The View from the Other Side

These days she’s shipping her frozen and ready-to-go pies across the country.

What she says she likes most about my after-hours biz is “the fact that it role models to my children that moms can indeed turn their at-home talents into success outside the home.” But she stresses to them that it takes hard work.

And, at times, it’s a family project. “My thirteen-year-old, Matthew, helps me a lot,” admits Evans. “He is the fastest apple peeler in the West. He can do a hundred apples in 30 minutes.”

Making a Difference Every Day

To refocus our lives, we have to find the clues for what will make us feel good and help others feel good too. Many of us know our talents and the specific skills we bring to our roles as worker, parent, child, student, or spouse. But we have forgotten what we are passionate about. The best way to get in touch with our inner longings is to tap into our creative spirits.


As creativity guru Julia Cameron says: “Creativity is always a leap of faith. You’re faced with a blank page, blank easel, or an empty stage. When I ask for help with my creativity, I get it. I believe that there is a benevolent listening something that I have named the ‘Great Creator.’ I believe that when we ask to be led, we are led, and there’s nothing too small or esoteric for spiritual help.”

Here are five ways you can get a closer look at where you are being led:

1. Find your bliss. Start with an inventory of yourself. What gives you energy and verve? What do you do to get rid of anxiety? What are your passions?

2. Enjoy the ride.
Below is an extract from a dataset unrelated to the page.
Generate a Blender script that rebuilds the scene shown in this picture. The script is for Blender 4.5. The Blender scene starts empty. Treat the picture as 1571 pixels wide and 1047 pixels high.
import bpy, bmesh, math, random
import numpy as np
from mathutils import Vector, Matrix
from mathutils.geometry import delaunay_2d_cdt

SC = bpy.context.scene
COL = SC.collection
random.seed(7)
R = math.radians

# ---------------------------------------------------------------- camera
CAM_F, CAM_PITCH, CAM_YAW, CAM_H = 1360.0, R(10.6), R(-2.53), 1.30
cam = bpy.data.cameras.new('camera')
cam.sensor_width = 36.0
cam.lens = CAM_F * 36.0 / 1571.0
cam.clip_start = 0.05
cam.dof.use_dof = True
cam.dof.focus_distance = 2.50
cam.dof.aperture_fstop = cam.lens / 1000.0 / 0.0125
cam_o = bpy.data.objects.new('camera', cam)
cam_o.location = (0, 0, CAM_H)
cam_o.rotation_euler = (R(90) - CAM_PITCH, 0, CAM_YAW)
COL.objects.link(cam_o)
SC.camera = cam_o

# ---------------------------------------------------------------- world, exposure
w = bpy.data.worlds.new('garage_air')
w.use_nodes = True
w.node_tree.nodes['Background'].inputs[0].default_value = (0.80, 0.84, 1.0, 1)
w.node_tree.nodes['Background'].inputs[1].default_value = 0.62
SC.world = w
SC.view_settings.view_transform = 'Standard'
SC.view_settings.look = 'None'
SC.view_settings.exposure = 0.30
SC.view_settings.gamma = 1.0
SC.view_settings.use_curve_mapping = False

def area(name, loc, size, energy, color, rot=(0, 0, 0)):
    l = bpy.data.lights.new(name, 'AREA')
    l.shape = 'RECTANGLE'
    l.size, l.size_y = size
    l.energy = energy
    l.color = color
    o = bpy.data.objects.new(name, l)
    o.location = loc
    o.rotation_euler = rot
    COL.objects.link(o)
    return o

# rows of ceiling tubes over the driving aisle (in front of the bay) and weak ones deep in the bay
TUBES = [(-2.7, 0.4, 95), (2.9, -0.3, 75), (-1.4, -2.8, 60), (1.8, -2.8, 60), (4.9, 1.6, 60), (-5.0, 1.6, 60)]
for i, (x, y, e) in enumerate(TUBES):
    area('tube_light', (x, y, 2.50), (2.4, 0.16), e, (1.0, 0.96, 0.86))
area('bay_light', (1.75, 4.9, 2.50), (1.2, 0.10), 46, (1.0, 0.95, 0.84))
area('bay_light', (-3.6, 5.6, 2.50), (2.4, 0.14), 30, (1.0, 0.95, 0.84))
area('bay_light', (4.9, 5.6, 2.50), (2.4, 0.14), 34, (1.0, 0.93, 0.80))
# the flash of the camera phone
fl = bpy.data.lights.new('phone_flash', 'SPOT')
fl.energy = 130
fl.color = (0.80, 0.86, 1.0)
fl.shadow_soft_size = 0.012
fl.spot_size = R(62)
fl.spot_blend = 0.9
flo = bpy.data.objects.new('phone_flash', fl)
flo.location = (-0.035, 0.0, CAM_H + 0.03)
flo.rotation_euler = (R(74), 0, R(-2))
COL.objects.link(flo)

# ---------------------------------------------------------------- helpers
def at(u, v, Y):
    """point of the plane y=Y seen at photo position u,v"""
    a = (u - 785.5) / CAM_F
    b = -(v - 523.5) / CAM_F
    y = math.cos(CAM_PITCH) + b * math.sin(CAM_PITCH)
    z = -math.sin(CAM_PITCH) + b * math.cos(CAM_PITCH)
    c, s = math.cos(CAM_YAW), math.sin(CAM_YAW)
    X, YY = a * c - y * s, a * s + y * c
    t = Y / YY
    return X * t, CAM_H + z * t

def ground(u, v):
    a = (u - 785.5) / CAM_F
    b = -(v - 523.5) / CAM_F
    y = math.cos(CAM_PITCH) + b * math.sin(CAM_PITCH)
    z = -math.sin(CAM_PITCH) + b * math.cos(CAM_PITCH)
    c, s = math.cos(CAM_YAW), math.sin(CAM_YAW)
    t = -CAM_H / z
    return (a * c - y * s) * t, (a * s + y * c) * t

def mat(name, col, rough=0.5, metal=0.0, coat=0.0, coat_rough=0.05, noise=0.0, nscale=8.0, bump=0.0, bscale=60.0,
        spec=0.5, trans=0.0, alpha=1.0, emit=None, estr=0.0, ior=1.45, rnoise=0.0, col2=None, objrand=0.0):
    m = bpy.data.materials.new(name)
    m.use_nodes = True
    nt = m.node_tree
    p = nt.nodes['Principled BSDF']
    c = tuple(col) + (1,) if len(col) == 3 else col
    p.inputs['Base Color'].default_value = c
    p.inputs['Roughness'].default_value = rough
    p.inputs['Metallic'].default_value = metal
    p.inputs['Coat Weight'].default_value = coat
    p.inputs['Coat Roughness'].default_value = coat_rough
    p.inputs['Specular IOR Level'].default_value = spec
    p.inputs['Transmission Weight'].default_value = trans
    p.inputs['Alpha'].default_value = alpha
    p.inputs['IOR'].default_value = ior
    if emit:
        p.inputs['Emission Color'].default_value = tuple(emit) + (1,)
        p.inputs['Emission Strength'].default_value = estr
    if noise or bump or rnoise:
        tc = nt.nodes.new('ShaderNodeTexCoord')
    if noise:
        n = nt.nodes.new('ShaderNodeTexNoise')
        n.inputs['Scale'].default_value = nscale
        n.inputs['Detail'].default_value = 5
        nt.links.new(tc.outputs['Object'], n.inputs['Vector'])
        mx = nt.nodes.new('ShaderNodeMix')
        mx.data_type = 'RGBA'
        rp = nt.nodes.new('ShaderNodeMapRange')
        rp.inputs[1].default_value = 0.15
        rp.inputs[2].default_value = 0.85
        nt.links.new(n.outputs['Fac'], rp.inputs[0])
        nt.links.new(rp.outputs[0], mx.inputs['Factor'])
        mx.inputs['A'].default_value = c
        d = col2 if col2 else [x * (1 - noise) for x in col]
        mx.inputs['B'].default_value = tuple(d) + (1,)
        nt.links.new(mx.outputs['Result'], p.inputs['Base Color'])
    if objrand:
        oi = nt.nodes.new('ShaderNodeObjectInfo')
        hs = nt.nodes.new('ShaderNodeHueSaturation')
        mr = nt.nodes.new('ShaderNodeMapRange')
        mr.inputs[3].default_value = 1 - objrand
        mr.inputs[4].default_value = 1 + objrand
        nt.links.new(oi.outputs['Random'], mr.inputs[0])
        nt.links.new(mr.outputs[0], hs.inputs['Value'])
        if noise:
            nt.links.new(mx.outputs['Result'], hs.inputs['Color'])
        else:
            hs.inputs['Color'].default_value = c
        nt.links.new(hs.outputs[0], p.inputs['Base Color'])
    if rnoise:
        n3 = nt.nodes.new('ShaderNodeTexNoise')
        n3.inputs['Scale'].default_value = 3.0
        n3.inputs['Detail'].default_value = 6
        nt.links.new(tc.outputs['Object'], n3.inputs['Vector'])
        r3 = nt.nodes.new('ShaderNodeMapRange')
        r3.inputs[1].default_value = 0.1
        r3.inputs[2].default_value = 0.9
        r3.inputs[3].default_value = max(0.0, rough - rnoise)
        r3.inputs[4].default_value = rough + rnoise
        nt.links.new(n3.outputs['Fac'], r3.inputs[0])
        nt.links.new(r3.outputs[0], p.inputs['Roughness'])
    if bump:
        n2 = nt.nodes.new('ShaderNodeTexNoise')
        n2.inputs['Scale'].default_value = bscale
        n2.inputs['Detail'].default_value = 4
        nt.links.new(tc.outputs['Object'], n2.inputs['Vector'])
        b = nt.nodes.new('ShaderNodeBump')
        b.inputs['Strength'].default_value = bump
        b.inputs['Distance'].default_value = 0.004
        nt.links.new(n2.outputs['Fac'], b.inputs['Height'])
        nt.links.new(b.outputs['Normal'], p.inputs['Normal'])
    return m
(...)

Look at this search for your inner creative spark as an exciting adventure.

3. Find mentors. Make a conscious effort to find people who have already made the midlife leap and are living the “best is yet to come” lifestyle.

4. Be creative. Do something you’ve never done. Mary Beth Evans started baking apple pies. Take a drawing or writing class. Go on a hike. Join a knitting club.

5. Pray for inspiration and guidance. Prayer can open us up to guidance, which just renders us ready to listen to our clues, says Cameron.